Entries with scene source code
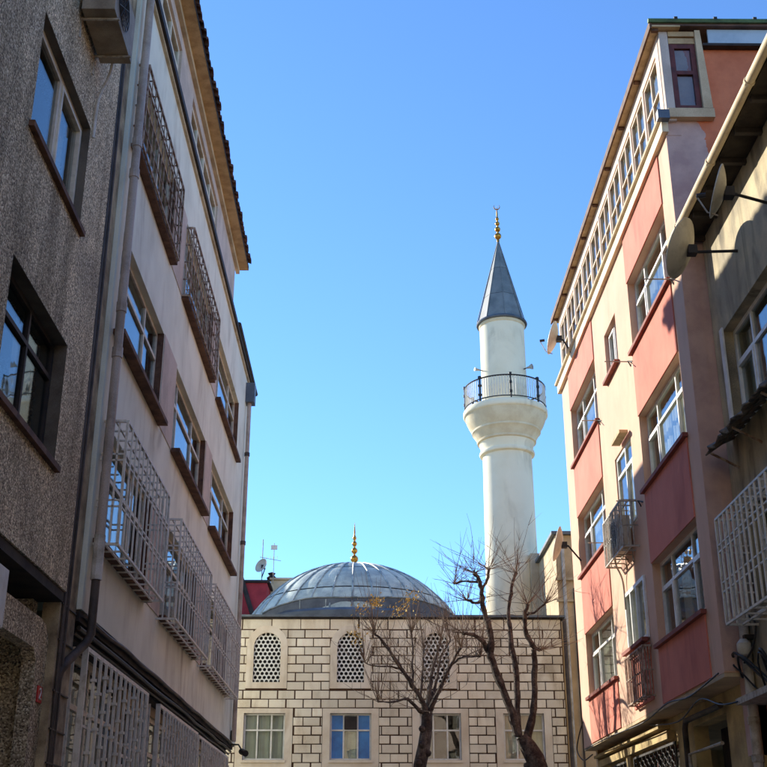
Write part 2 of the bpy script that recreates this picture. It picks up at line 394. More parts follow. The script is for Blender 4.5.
# recessed mauve strips beside the window openings
for r in rows:
    v0, v1 = rows[r]
    for (a, b), k in ((AY, 0), (BY, 1), (CY, 2)):
        cur = [] if (r, k) in ((2, 1), (2, 0)) else [(.55, .98, 'curtain')]
        if (r, k) == (1, 1): cur = [(.02, .5, 'curtain'), (.6, .98, 'curtain')]
        window(FL, LB, a, b, v0, v1, n=-.1, cols=(.2, .68), transom=.68, mat='beige_frame', fw=.065, sash=(0,), cur=cur, blind=[(.7, .99, random.uniform(.2, .8)), (.02, .2, random.uniform(.1, .9))] if random.random() < .6 else [(.2, .68, random.uniform(.1, .35))], sill=.08, sillmat='rust_trim', sillout=.16 if r == 2 else .12)
    for (a, b) in (AY, BY, CY):          # brown render to the reveals' far side
        m = MB(); FL.box(m, b - .008, b + .012, v0, v1, -.22, .004); m.build('reveal_strip', 'rust_trim', LB)
# faded plaster piers between the windows
for (a, b) in ((17.46, 18.72), (22.66, 23.62)):
    for r in (1, 2, 3):
        m = MB(); FL.box(m, a, b, rows[r][0] - .04, rows[r][1] + .02, .001, .014); m.build('plaster_pier', 'mauve_wall', LB)
# ledge under the attic, attic, eaves
m = MB(); FL.box(m, 13.7, 30.75, 13.862, 13.98, -.3, .1); m.build('attic_ledge', 'dark_trim', LB)
m = MB(); FL.box(m, 13.7, 30.7, 13.80, 13.858, -.1, .05); m.build('ledge_moulding', 'beige_band', LB)
FA = face_left(-3.46)
aw = [(13.9, 17.35, 14.05, 15.25), (18.75, 22.75, 14.05, 15.25)]
wall(FA, 'attic_wall', 13.2, 26.2, 13.985, 15.62, aw, 'mauve_wall', LB, .2)
MB().box((-11, 26.0, 13.985), (-3.665, 26.2, 15.62)).build('attic_end_wall', 'mauve_wall', LB)
for a in aw: window(FA, LB, *a, n=-.05, cols=(.25, .5, .75), transom=.62, mat='beige_frame', fw=.08, cur=[(.5, .97, 'curtain')])
MB().box((-11, 26.25, 13.99), (-3.42, 30.55, 14.06)).build('terrace_roof', 'roof_sheet', LB)
MB().box((-3.62, 12.9, 15.63), (-3.16, 26.55, 15.68)).build('soffit', 'timber_soffit', LB)
MB().box((-3.47, 12.9, 15.5), (-3.38, 26.5, 15.628)).build('soffit_moulding', 'beige_band', LB)
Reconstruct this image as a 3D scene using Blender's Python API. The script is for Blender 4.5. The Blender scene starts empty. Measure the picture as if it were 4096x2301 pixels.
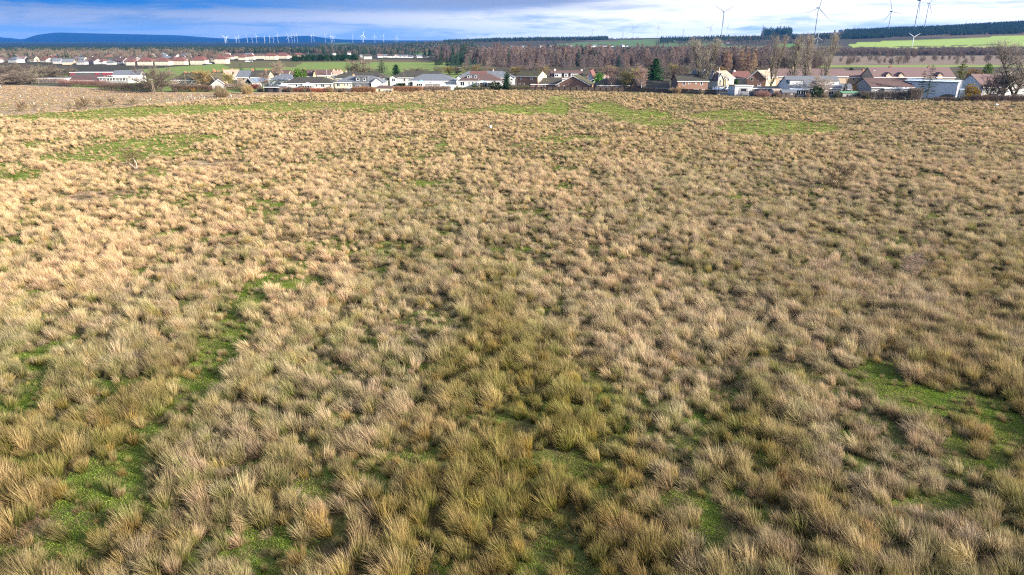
import bpy, math, random
import numpy as np
from mathutils import Vector, Matrix
R = math.radians
SC = bpy.context.scene
COL = SC.collection

# ------------------------------------------------------------------ camera
H = 20.0                       # metres above the field
F = 2768.0                     # focal length in pixels of the 4096 px wide photograph
HOR = 160.0                    # row of the true horizon
TH = math.atan((1150.5 - HOR) / F)
CT, ST = math.cos(TH), math.sin(TH)
cam_d = bpy.data.cameras.new('camera')
cam_d.sensor_width = 36.0
cam_d.lens = F / 4096.0 * 36.0
cam_d.clip_start = 0.5
cam_d.clip_end = 40000.0
cam = bpy.data.objects.new('camera', cam_d)
cam.location = (0, 0, H)
cam.rotation_euler = (math.pi / 2 - TH, 0, 0)
COL.objects.link(cam)
SC.camera = cam

# ------------------------------------------------------------------ light
SUN_AZ = R(116)                 # clockwise from the view direction
SUN_EL = R(19)
sun_d = bpy.data.lights.new('sun', 'SUN')
sun_d.energy = 5.0
sun_d.angle = R(0.7)
sun_d.color = (1.0, 0.93, 0.82)
sun = bpy.data.objects.new('sun', sun_d)
sdir = Vector((math.sin(SUN_AZ) * math.cos(SUN_EL), math.cos(SUN_AZ) * math.cos(SUN_EL), math.sin(SUN_EL)))
sun.rotation_euler = sdir.to_track_quat('Z', 'Y').to_euler()
sun.location = (200, 0, 120)
COL.objects.link(sun)
SC.view_settings.view_transform = 'Standard'
SC.view_settings.look = 'None'
SC.view_settings.exposure = 1.5
SC.view_settings.gamma = 1.0
SC.cycles.use_denoising = False
SC.cycles.filter_width = 1.15
SC.cycles.denoiser = 'OPENIMAGEDENOISE'
SC.cycles.denoising_input_passes = 'RGB_ALBEDO_NORMAL'
SC.cycles.denoising_prefilter = 'ACCURATE'
SC.cycles.max_bounces = 6
SC.cycles.diffuse_bounces = 3
SC.cycles.transmission_bounces = 4
SC.cycles.volume_bounces = 0
SC.cycles.use_fast_gi = False


class NT:
    """tiny helper to write node trees"""
    def __init__(self, tree):
        self.t = tree
        self.n = tree.nodes
        self.l = tree.links

    def node(self, typ, **kw):
        nd = self.n.new(typ)
        for k, v in kw.items():
            setattr(nd, k, v)
        return nd

    def put(self, sock, v):
        if isinstance(v, bpy.types.NodeSocket):
            self.l.new(v, sock)
        elif v is not None:
            if sock.type == 'RGBA' and len(v) == 3:
                v = (*v, 1)
            sock.default_value = v

    def math(self, op, a, b=None, c=None, clamp=False):
        nd = self.node('ShaderNodeMath', operation=op, use_clamp=clamp)
        self.put(nd.inputs[0], a)
        if b is not None:
            self.put(nd.inputs[1], b)
        if c is not None:
            self.put(nd.inputs[2], c)
        return nd.outputs[0]

    def mix(self, f, a, b, mode='MIX'):
        nd = self.node('ShaderNodeMix', data_type='RGBA', blend_type=mode)
        self.put(nd.inputs[0], f)
        self.put(nd.inputs[6], a)
        self.put(nd.inputs[7], b)
        return nd.outputs[2]

    def rng(self, v, a, b, c=0.0, d=1.0, smooth=False):
        nd = self.node('ShaderNodeMapRange')
        if smooth:
            nd.interpolation_type = 'SMOOTHSTEP'
        for i, x in enumerate((v, a, b, c, d)):
            self.put(nd.inputs[i], x)
        return nd.outputs[0]

    def noise(self, vec, scale, detail=3, rough=0.55, dist=0.0):
        nd = self.node('ShaderNodeTexNoise')
        self.put(nd.inputs['Vector'], vec)
        nd.inputs['Scale'].default_value = scale
        nd.inputs['Detail'].default_value = detail
        nd.inputs['Roughness'].default_value = rough
        nd.inputs['Distortion'].default_value = dist
        return nd.outputs[0]

    def comb(self, x, y, z):
        nd = self.node('ShaderNodeCombineXYZ')
        for i, v in enumerate((x, y, z)):
            self.put(nd.inputs[i], v)
        return nd.outputs[0]


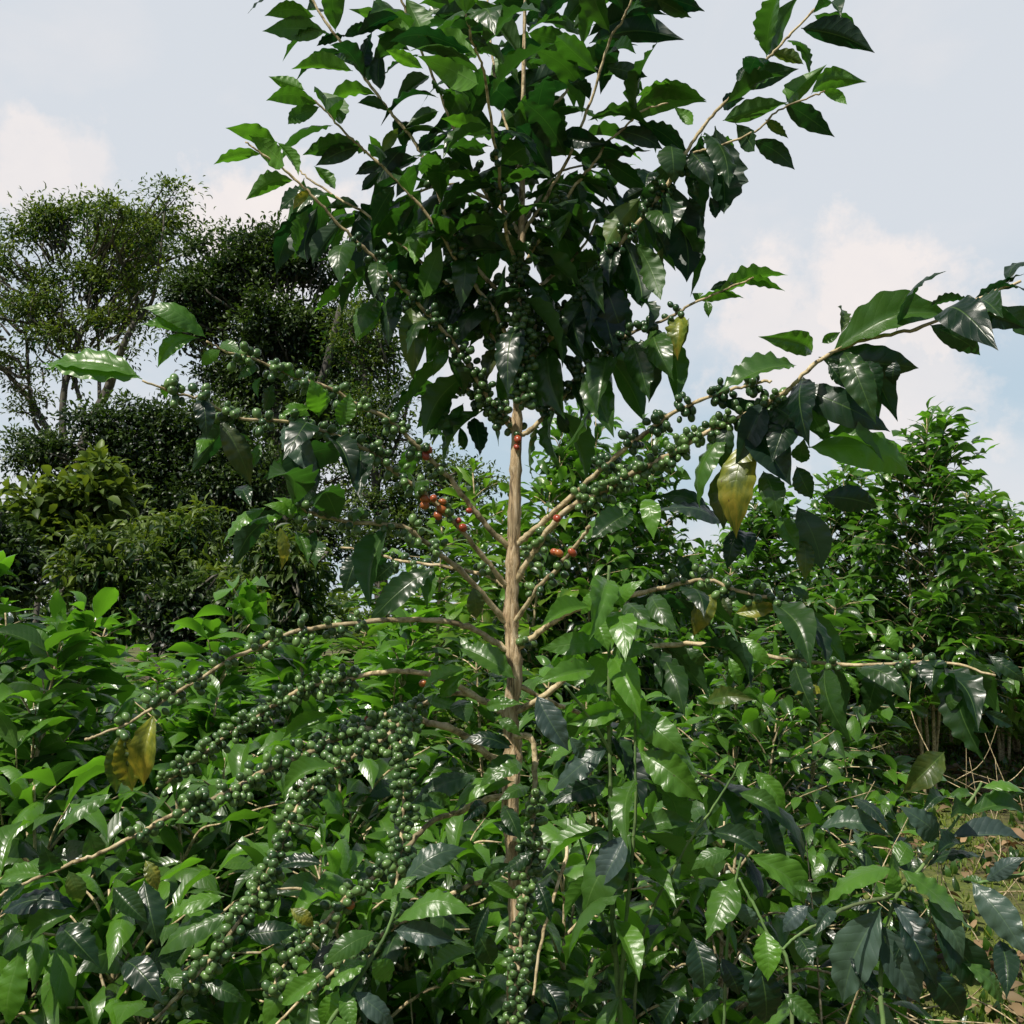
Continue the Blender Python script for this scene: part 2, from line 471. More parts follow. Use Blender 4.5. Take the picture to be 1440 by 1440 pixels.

→ Exercise
Return each line with "script".

→ The answer
Write part 2 of the bpy script that recreates this picture. It picks up at line 394. More parts follow. The script is for Blender 4.5.
Reconstruct this image as a 3D scene using Blender's Python API. The script is for Blender 4.5. The Blender scene starts empty. Measure the picture as if it were 4096x2301 pixels.
Continue the Blender Python script for this scene: part 2, from line 471. More parts follow. Use Blender 4.5. Take the picture to be 1440 by 1440 pixels.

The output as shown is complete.